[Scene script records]
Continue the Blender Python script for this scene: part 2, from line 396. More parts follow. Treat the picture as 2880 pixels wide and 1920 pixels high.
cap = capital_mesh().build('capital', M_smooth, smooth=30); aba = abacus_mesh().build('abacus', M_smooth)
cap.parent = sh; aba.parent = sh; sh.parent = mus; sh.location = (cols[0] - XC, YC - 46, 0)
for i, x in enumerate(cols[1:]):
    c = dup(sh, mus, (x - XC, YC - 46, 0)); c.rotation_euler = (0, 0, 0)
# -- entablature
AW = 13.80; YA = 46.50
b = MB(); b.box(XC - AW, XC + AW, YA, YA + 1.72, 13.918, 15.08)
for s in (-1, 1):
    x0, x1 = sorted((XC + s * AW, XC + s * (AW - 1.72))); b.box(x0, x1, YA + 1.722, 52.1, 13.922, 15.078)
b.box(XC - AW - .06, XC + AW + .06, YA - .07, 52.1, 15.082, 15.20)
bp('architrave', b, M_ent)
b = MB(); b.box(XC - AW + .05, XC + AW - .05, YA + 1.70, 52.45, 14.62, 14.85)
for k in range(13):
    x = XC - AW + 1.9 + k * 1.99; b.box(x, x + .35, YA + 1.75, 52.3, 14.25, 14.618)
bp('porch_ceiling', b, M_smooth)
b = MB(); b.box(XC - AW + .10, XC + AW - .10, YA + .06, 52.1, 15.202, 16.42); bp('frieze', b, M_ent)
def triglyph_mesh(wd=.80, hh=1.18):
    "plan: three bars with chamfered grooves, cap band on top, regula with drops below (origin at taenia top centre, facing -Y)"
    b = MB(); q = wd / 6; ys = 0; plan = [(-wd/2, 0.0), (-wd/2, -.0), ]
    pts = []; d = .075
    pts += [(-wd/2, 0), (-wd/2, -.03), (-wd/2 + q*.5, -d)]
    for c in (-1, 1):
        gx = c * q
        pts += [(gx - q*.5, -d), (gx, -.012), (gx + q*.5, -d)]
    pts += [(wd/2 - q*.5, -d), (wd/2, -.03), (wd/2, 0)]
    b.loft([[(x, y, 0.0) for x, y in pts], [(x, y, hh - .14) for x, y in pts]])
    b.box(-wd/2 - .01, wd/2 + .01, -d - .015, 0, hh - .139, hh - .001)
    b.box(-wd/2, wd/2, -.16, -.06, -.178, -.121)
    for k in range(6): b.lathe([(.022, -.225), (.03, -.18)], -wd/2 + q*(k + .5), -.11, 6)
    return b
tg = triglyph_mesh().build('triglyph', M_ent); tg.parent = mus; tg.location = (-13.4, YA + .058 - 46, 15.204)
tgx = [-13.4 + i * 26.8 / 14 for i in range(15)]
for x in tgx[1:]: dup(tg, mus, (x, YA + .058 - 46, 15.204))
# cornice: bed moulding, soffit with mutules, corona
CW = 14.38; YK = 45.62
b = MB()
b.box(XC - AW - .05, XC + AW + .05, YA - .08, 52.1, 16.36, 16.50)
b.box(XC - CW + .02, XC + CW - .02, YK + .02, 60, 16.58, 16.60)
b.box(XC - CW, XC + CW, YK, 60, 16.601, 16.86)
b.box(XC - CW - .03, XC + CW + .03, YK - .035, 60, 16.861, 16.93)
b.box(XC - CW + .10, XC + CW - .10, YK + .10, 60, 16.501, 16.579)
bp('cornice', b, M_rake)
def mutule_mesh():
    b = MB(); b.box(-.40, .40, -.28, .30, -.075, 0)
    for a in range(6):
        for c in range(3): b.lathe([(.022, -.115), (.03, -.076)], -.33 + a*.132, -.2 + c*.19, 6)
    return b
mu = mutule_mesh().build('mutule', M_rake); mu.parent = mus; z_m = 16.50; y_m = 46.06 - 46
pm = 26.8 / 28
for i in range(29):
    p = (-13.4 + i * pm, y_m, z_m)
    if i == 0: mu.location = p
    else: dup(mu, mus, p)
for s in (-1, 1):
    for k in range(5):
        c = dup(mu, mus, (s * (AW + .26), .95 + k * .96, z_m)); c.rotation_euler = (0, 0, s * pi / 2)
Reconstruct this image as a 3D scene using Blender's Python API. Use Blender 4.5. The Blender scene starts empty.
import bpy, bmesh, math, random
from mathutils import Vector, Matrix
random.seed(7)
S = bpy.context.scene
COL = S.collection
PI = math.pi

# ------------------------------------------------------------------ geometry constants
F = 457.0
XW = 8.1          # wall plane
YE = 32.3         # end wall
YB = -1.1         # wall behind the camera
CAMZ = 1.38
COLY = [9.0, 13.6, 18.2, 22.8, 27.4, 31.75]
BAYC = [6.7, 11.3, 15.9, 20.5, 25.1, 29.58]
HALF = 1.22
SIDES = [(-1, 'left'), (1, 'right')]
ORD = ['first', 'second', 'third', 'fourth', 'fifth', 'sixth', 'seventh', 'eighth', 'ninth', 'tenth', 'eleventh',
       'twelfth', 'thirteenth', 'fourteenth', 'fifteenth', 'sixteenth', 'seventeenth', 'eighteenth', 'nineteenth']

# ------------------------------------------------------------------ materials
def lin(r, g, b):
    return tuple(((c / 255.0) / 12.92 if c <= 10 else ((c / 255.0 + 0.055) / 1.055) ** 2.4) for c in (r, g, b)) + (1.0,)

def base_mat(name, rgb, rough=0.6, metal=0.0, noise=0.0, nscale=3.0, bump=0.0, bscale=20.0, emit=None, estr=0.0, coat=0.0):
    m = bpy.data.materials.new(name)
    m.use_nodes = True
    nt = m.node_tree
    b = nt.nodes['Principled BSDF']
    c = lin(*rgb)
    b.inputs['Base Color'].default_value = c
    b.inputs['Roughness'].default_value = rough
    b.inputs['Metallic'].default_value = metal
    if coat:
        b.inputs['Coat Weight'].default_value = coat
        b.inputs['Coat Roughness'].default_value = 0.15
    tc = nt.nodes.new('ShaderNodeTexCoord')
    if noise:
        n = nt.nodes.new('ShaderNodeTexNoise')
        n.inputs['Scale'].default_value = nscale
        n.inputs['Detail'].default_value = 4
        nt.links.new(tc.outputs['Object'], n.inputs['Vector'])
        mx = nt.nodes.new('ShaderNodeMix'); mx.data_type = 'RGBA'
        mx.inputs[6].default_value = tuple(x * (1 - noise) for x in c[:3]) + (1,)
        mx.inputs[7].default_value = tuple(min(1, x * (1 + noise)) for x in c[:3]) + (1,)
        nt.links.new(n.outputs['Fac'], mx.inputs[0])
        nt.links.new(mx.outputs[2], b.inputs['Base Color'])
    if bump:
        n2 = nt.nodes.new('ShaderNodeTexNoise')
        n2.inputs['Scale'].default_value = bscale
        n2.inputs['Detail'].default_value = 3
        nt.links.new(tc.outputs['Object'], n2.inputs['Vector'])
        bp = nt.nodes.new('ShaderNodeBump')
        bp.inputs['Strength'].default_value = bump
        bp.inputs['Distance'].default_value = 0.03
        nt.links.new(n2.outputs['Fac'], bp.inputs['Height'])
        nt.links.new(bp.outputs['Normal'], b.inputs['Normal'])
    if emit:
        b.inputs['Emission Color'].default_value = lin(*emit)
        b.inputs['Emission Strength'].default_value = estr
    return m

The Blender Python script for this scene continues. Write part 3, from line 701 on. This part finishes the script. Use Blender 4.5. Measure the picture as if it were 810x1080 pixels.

- **What is expected**: Exactly reproduce the material above.

- **Task output**:
Continue the Blender Python script for this scene: part 2, from line 396. More parts follow. Treat the picture as 2880 pixels wide and 1920 pixels high.
cap = capital_mesh().build('capital', M_smooth, smooth=30); aba = abacus_mesh().build('abacus', M_smooth)
cap.parent = sh; aba.parent = sh; sh.parent = mus; sh.location = (cols[0] - XC, YC - 46, 0)
for i, x in enumerate(cols[1:]):
    c = dup(sh, mus, (x - XC, YC - 46, 0)); c.rotation_euler = (0, 0, 0)
# -- entablature
AW = 13.80; YA = 46.50
b = MB(); b.box(XC - AW, XC + AW, YA, YA + 1.72, 13.918, 15.08)
for s in (-1, 1):
    x0, x1 = sorted((XC + s * AW, XC + s * (AW - 1.72))); b.box(x0, x1, YA + 1.722, 52.1, 13.922, 15.078)
b.box(XC - AW - .06, XC + AW + .06, YA - .07, 52.1, 15.082, 15.20)
bp('architrave', b, M_ent)
b = MB(); b.box(XC - AW + .05, XC + AW - .05, YA + 1.70, 52.45, 14.62, 14.85)
for k in range(13):
    x = XC - AW + 1.9 + k * 1.99; b.box(x, x + .35, YA + 1.75, 52.3, 14.25, 14.618)
bp('porch_ceiling', b, M_smooth)
b = MB(); b.box(XC - AW + .10, XC + AW - .10, YA + .06, 52.1, 15.202, 16.42); bp('frieze', b, M_ent)
def triglyph_mesh(wd=.80, hh=1.18):
    "plan: three bars with chamfered grooves, cap band on top, regula with drops below (origin at taenia top centre, facing -Y)"
    b = MB(); q = wd / 6; ys = 0; plan = [(-wd/2, 0.0), (-wd/2, -.0), ]
    pts = []; d = .075
    pts += [(-wd/2, 0), (-wd/2, -.03), (-wd/2 + q*.5, -d)]
    for c in (-1, 1):
        gx = c * q
        pts += [(gx - q*.5, -d), (gx, -.012), (gx + q*.5, -d)]
    pts += [(wd/2 - q*.5, -d), (wd/2, -.03), (wd/2, 0)]
    b.loft([[(x, y, 0.0) for x, y in pts], [(x, y, hh - .14) for x, y in pts]])
    b.box(-wd/2 - .01, wd/2 + .01, -d - .015, 0, hh - .139, hh - .001)
    b.box(-wd/2, wd/2, -.16, -.06, -.178, -.121)
    for k in range(6): b.lathe([(.022, -.225), (.03, -.18)], -wd/2 + q*(k + .5), -.11, 6)
    return b
tg = triglyph_mesh().build('triglyph', M_ent); tg.parent = mus; tg.location = (-13.4, YA + .058 - 46, 15.204)
tgx = [-13.4 + i * 26.8 / 14 for i in range(15)]
for x in tgx[1:]: dup(tg, mus, (x, YA + .058 - 46, 15.204))
# cornice: bed moulding, soffit with mutules, corona
CW = 14.38; YK = 45.62
b = MB()
b.box(XC - AW - .05, XC + AW + .05, YA - .08, 52.1, 16.36, 16.50)
b.box(XC - CW + .02, XC + CW - .02, YK + .02, 60, 16.58, 16.60)
b.box(XC - CW, XC + CW, YK, 60, 16.601, 16.86)
b.box(XC - CW - .03, XC + CW + .03, YK - .035, 60, 16.861, 16.93)
b.box(XC - CW + .10, XC + CW - .10, YK + .10, 60, 16.501, 16.579)
bp('cornice', b, M_rake)
def mutule_mesh():
    b = MB(); b.box(-.40, .40, -.28, .30, -.075, 0)
    for a in range(6):
        for c in range(3): b.lathe([(.022, -.115), (.03, -.076)], -.33 + a*.132, -.2 + c*.19, 6)
    return b
mu = mutule_mesh().build('mutule', M_rake); mu.parent = mus; z_m = 16.50; y_m = 46.06 - 46
pm = 26.8 / 28
for i in range(29):
    p = (-13.4 + i * pm, y_m, z_m)
    if i == 0: mu.location = p
    else: dup(mu, mus, p)
for s in (-1, 1):
    for k in range(5):
        c = dup(mu, mus, (s * (AW + .26), .95 + k * .96, z_m)); c.rotation_euler = (0, 0, s * pi / 2)
Reconstruct this image as a 3D scene using Blender's Python API. Use Blender 4.5. The Blender scene starts empty.
import bpy, bmesh, math, random
from mathutils import Vector, Matrix
random.seed(7)
S = bpy.context.scene
COL = S.collection
PI = math.pi

# ------------------------------------------------------------------ geometry constants
F = 457.0
XW = 8.1          # wall plane
YE = 32.3         # end wall
YB = -1.1         # wall behind the camera
CAMZ = 1.38
COLY = [9.0, 13.6, 18.2, 22.8, 27.4, 31.75]
BAYC = [6.7, 11.3, 15.9, 20.5, 25.1, 29.58]
HALF = 1.22
SIDES = [(-1, 'left'), (1, 'right')]
ORD = ['first', 'second', 'third', 'fourth', 'fifth', 'sixth', 'seventh', 'eighth', 'ninth', 'tenth', 'eleventh',
       'twelfth', 'thirteenth', 'fourteenth', 'fifteenth', 'sixteenth', 'seventeenth', 'eighteenth', 'nineteenth']

# ------------------------------------------------------------------ materials
def lin(r, g, b):
    return tuple(((c / 255.0) / 12.92 if c <= 10 else ((c / 255.0 + 0.055) / 1.055) ** 2.4) for c in (r, g, b)) + (1.0,)

def base_mat(name, rgb, rough=0.6, metal=0.0, noise=0.0, nscale=3.0, bump=0.0, bscale=20.0, emit=None, estr=0.0, coat=0.0):
    m = bpy.data.materials.new(name)
    m.use_nodes = True
    nt = m.node_tree
    b = nt.nodes['Principled BSDF']
    c = lin(*rgb)
    b.inputs['Base Color'].default_value = c
    b.inputs['Roughness'].default_value = rough
    b.inputs['Metallic'].default_value = metal
    if coat:
        b.inputs['Coat Weight'].default_value = coat
        b.inputs['Coat Roughness'].default_value = 0.15
    tc = nt.nodes.new('ShaderNodeTexCoord')
    if noise:
        n = nt.nodes.new('ShaderNodeTexNoise')
        n.inputs['Scale'].default_value = nscale
        n.inputs['Detail'].default_value = 4
        nt.links.new(tc.outputs['Object'], n.inputs['Vector'])
        mx = nt.nodes.new('ShaderNodeMix'); mx.data_type = 'RGBA'
        mx.inputs[6].default_value = tuple(x * (1 - noise) for x in c[:3]) + (1,)
        mx.inputs[7].default_value = tuple(min(1, x * (1 + noise)) for x in c[:3]) + (1,)
        nt.links.new(n.outputs['Fac'], mx.inputs[0])
        nt.links.new(mx.outputs[2], b.inputs['Base Color'])
    if bump:
        n2 = nt.nodes.new('ShaderNodeTexNoise')
        n2.inputs['Scale'].default_value = bscale
        n2.inputs['Detail'].default_value = 3
        nt.links.new(tc.outputs['Object'], n2.inputs['Vector'])
        bp = nt.nodes.new('ShaderNodeBump')
        bp.inputs['Strength'].default_value = bump
        bp.inputs['Distance'].default_value = 0.03
        nt.links.new(n2.outputs['Fac'], bp.inputs['Height'])
        nt.links.new(bp.outputs['Normal'], b.inputs['Normal'])
    if emit:
        b.inputs['Emission Color'].default_value = lin(*emit)
        b.inputs['Emission Strength'].default_value = estr
    return m

The Blender Python script for this scene continues. Write part 3, from line 701 on. This part finishes the script. Use Blender 4.5. Measure the picture as if it were 810x1080 pixels.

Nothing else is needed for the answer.